Un’altra opera nata dal sodalizio con la Compagnia dei Giovani fu Anima nera, che inizialmente scritta per essere rappresentata da Marcello Mastroianni, invece impegnato in altri progetti lavorativi. Rappresentata per la prima volta nel 1960 al Teatro Donizetti di Bergamo per la regia di Giorgio De Lullo con Paolo Ferrari, Anna Maria Guarnieri, Rossella Falk, Elsa Albani, Nora Ricci.
In seguito arrivò In memoria di una signora amica, che debuttò, per la regia di Francesco Rosi, nel 1963 al Teatro La Fenice di Venezia, al XXII Festival Internazionale del Teatro di Prosa, interpretato dalla Compagnia Italiana di Prosa con Lilla Brignone, Pupella Maggio e Giancarlo Giannini. Nel 1967 Patroni Griffi lasciò il segno scrivendo Metti, una sera a cena, il suo più grande successo, definito da De Monticelli la commedia di clan, e introdusse degli elementi nuovamente anticonvenzionali contro il conformismo dilagante.
Fu rappresentato per la prima volta nel 1967 al Teatro Eliseo di Roma per la regia di Giorgio De Lullo con Rossella Falk, Romolo Valli, Elsa Albani, Carlo Giuffrè e Umberto Orsini. Nel 1974 con Persone naturali e strafottenti, continuò l’indagine sull’uomo. Proseguiva così il divario tra la scrittura di Patroni Griffi e il movimento di sperimentazione teatrale che dilagava negli anni Settanta in Italia.

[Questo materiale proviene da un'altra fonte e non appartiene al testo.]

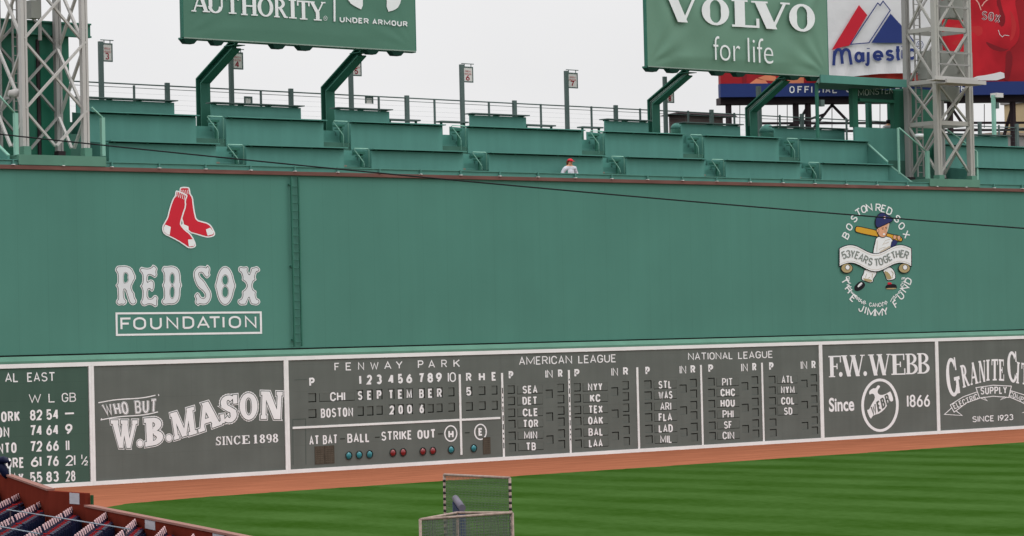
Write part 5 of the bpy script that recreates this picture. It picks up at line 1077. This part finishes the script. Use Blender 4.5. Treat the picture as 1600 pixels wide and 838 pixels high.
zt_ = S(1092, 176.5, 20).z; b = MB(); m_ = (a.x+c.x)/2; b.hexa([(a.x+.5, 19.6, c.z), (c.x+.1, 19.6, c.z-.05), (c.x+.1, 21.6, c.z-.05), (a.x+.9, 21.6, c.z)], [(a.x+.6, 19.7, c.z+.1), (c.x, 19.7, c.z+.08), (c.x-1.1, 21.0, zt_), (a.x+2.0, 21.0, zt_)]); b.build('roof', DRK, t_)
# lamp pole on the right
a = S(1552, 152, 5.6); t_ = thing('lamp_pole', 'grey-green lamp pole with a boxy lamp right of the right tower', 'lamp post', (a.x, 5.6, 13.35))
b = MB(); b.box(a.x-.08, a.x+.08, 5.52, 5.68, 13.36, a.z+.1); b.build('pole', GR, t_); d = S(1563, 150, 5.6); b = MB(); b.box(a.x+.02, d.x, 5.4, 5.8, d.z-.1, d.z+.12); b.build('lamp_head', SGN, t_); b = MB(); e_ = S(1558, 166, 5.5); b.box(a.x+.09, e_.x+.1, 5.45, 5.7, e_.z-.12, e_.z+.18); b.build('control_box', GG, t_)
a = S(1186, 135, 6.0); b = MB(); b.box(a.x-.09, a.x+.09, 5.95, 6.13, 13.36, a.z); o = b.build('bare_pole', GG, org=(a.x, 6.04, 13.35)); tag(o, 'bare grey-green pole behind the right VOLVO billboard post', 'pole')
# domed bins at the back of the terrace
for px, py, lb in ((1199, 208, 'large'), (1057, 202, 'small')):
    a = S(px, py, 5.0); r_ = .4 if lb == 'large' else .28; t_ = thing('domed_bin', lb+' green domed bin at the back of the terrace', 'bin', (a.x, 5, 13.36), 'domed bins on the terrace')
    b = MB(); b.tube([(a.x, 5, 13.37), (a.x, 5, a.z)], [r_*.9, r_], 14); b.build('barrel', GD, t_); b = MB(); b.tube([(a.x, 5, a.z+.002)]+[(a.x, 5, a.z+r_*math.sin(R(k))) for k in (25, 50, 70, 86)], [r_]+[r_*math.cos(R(k)) for k in (25, 50, 70, 86)], 14); b.build('lid', GS, t_)
# =================================================================== people
def body(name, parent, joints, edges, radii, mats_of):
    me = bpy.data.meshes.new('sk'); me.from_pydata(joints, edges, []); o = bpy.data.objects.new('sk', me); C.objects.link(o)
    md = o.modifiers.new('s', 'SKIN'); 
    for i, r_ in enumerate(radii): me.skin_vertices[0].data[i].radius = (r_ if isinstance(r_, tuple) else (r_, r_))
    me.skin_vertices[0].data[0].use_root = True; ss = o.modifiers.new('u', 'SUBSURF'); ss.levels = 2; ss.render_levels = 2
    m2 = bpy.data.meshes.new_from_object(o.evaluated_get(bpy.context.evaluated_depsgraph_get())); bpy.data.objects.remove(o); bpy.data.meshes.remove(me)
    for m_ in mats_of[0]: m2.materials.append(m_)
    for p_ in m2.polygons: p_.use_smooth = True; p_.material_index = mats_of[1](p_.center)
    m2.name = name; ob = bpy.data.objects.new(name, m2); C.objects.link(ob); ob.parent = parent; return ob
def person(label, loc, rotz, cap, hairm, topm):
    t_ = thing('person', label, 'person', loc); t_.rotation_euler.z = rotz
    J = [(0, 0, .95), (0, 0, 1.12), (0, .01, 1.32), (0, 0, 1.43), (0, -.005, 1.5), (0, -.03, 1.58), (0, -.03, 1.68),           # pelvis .. head (faces -y)
         (.19, 0, 1.39), (.33, .05, 1.16), (.26, -.14, 1.02), (.19, -.22, 1.0), (-.19, 0, 1.39), (-.33, .05, 1.16), (-.26, -.14, 1.02), (-.19, -.22, 1.0),
         (.09, 0, .88), (.1, -.02, .5), (.1, 0, .1), (.1, -.12, .04), (-.09, 0, .88), (-.1, -.02, .5), (-.1, 0, .1), (-.1, -.12, .04)]
    E_ = [(0, 1), (1, 2), (2, 3), (3, 4), (4, 5), (5, 6), (3, 7), (7, 8), (8, 9), (9, 10), (3, 11), (11, 12), (12, 13), (13, 14), (0, 15), (15, 16), (16, 17), (17, 18), (0, 19), (19, 20), (20, 21), (21, 22)]
    rd = [(.2, .14), (.19, .14), (.21, .14), (.12, .09), .06, (.09, .1), (.078, .09), .1, .078, .05, .045, .1, .078, .05, .045, .095, .065, .045, .045, .095, .065, .045, .045]
    def mi(c_):
        if c_.z > 1.46: return 0
        if c_.z < .93: return 2
        if (abs(c_.x) > .24 and c_.z < 1.16) or (c_.y < -.17 and c_.z < 1.1): return 0
        return 1
    body('body', t_, J, E_, rd, ([SKN, topm, JNS], mi))
    l0 = Vector(loc); ORG_[t_.name] = Vector((0, 0, 0))
    b = MB(); hz = 1.63
    for i in range(7):
        pass
    cps = [(0, -.03+.0, hz+.03), (0, -.03, hz+.07), (0, -.03, hz+.11), (0, -.03, hz+.14)]
    if cap:
        b.tube(cps, [.108, .106, .085, .02], 14); b.hexa([(-.08, -.12, hz+.03), (.08, -.12, hz+.03), (.06, -.23, hz+.015), (-.06, -.23, hz+.015)], [(-.08, -.12, hz+.045), (.08, -.12, hz+.045), (.06, -.23, hz+.028), (-.06, -.23, hz+.028)]); b.build('cap', RED, t_)
        b = MB(); b.tube([(0, .06, hz+.05), (0, .12, hz+.02), (0, .13, hz-.08), (0, .11, hz-.16)], [.04, .045, .035, .012], 10); b.tube([(0, 0, hz+.02), (0, 0.02, hz-.06)], [.1, .08], 12); b.build('hair', hairm, t_)
    else:
        b.tube([(0, .0, hz-.08), (0, -.01, hz), (0, -.02, hz+.06), (0, -.025, hz+.1), (0, -.025, hz+.12)], [.08, .11, .11, .08, .02], 14); b.build('hair', hairm, t_)
    b = MB()
    for s_ in (-1, 1): b.box(s_*.035-.014, s_*.035+.014, -.137, -.125, hz-.005, hz+.01)
    b.build('eyes', DHR, t_); b = MB(); b.hexa([(-.014, -.13, hz-.05), (.014, -.13, hz-.05), (.008, -.152, hz-.045), (-.008, -.152, hz-.045)], [(-.008, -.125, hz), (.008, -.125, hz), (.004, -.135, hz), (-.004, -.135, hz)]); b.build('nose', SKN, t_)
    b = MB(); b.box(-.025, .025, -.133, -.122, hz-.078, hz-.068); b.build('mouth', mat('lips', (170, 90, 84), .8, .6, .05), t_)
    if cap:
        b = MB(); b.box(-.11, .11, -.128, -.1, 1.2, 1.26); b.build('chest_lettering', NAV, t_) if False else None
        # hands: palm and five fingers each, resting on the parapet
        for s_ in (-1, 1):
            b = MB(); px_, py_, pz_ = s_*.13, -.27, .985; b.hexa([(px_-.04, py_+.05, pz_-.012), (px_+.04, py_+.05, pz_-.012), (px_+.042, py_-.04, pz_-.014), (px_-.042, py_-.04, pz_-.014)], [(px_-.036, py_+.05, pz_+.014), (px_+.036, py_+.05, pz_+.014), (px_+.04, py_-.04, pz_+.012), (px_-.04, py_-.04, pz_+.012)])
            for k, ln in enumerate((.06, .075, .08, .07)):
                fx_ = px_+(-.03+.02*k)*s_; b.tube([(fx_, py_-.035, pz_), (fx_, py_-.035-ln*.55, pz_+.006), (fx_, py_-.035-ln, pz_-.014)], [.0095, .009, .007], 6)
            b.tube([(px_-s_*.036, py_+.03, pz_), (px_-s_*.062, py_-.0, pz_), (px_-s_*.06, py_-.035, pz_-.008)], [.011, .01, .008], 6); b.build('hand', SKN, t_)
    return t_
zfl = 11.402; a = S(890, 250, .78)
person('person in a red cap and white jersey with a ponytail leaning at the terrace parapet', (a.x, .78, zfl-.16), R(28), True, HAI, SHT) if False else None
pr_ = person('person in a red cap and white jersey with a ponytail behind the terrace parapet', (a.x, .78, zfl-.44), R(0), True, HAI, SHT)
pr_.scale = (1.22, 1.1, 1.04); pr_.location.z = S(890, 248, .78).z-1.77*1.04
a = S(1388, 188, 4.2); person('person with dark hair in a grey top inside the MONSTER booth', (a.x, 4.2, a.z-1.72), R(150), False, DHR, mat('grey_top', (206, 206, 210), .8, .8, .1))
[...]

Nel 1982 firmò sia testo che regia di Gli amanti dei miei amanti sono miei amanti, con Adriana Asti, e di Cammuriata -canti di malavita – , con Leopoldo Mastelloni.
Cinema:
Nel 1962 Umberto Orsini recitò nella sua prima regia Il mare, che partecipò al Festival del Cinema di Venezia; oggi rivalutato e premiato al London Film Festival.
Nel 1969 tornò alla ribalta con Metti una sera a cena (con Trintignant, Bolkan, Musante, Girardot, e Capolicchio) e Addio fratello crudele nel 1971 con Fabio Testi e Charlotte Rampling.
Nel 1974 firma la regia di Identikit con Elisabeth Taylor.
Nel 1975 dirige Divina creatura con Marcello Mastroianni, Terence Stamp e Laura Antonelli.
Nel 1985 Patroni Griffi diresse La Gabbia con Musante, Antonelli e Florinda Bolkan.
Ballate, racconti e romanzi:
Nel 1950 compone per la radio la ballata Il mio cuore è nel sud con musiche di Bruno Maderna.
Il 1955 è l’anno dei sui primi racconti: Ragazzo di Trastevere, D’estate con la barca e Un ospite di passaggio.
Nel 1975 pubblicò il suo primo romanzo: Scende giù per Toledo, e nel 1977 Gli occhi dei giovani, una raccolta di racconti.
Nel 1983 scrisse D’estate con la barca.
Nel 1987 arrivò anche la stesura di un altro romanzo: La morte della bellezza.
Il 1992 fu un anno molto intenso per Giuseppe Patroni Griffi, la sua versatilità diede alla luce il romanzo Del metallo e della carne.
Allium, il suo ultimo romanzo fu pubblicato nel 2001.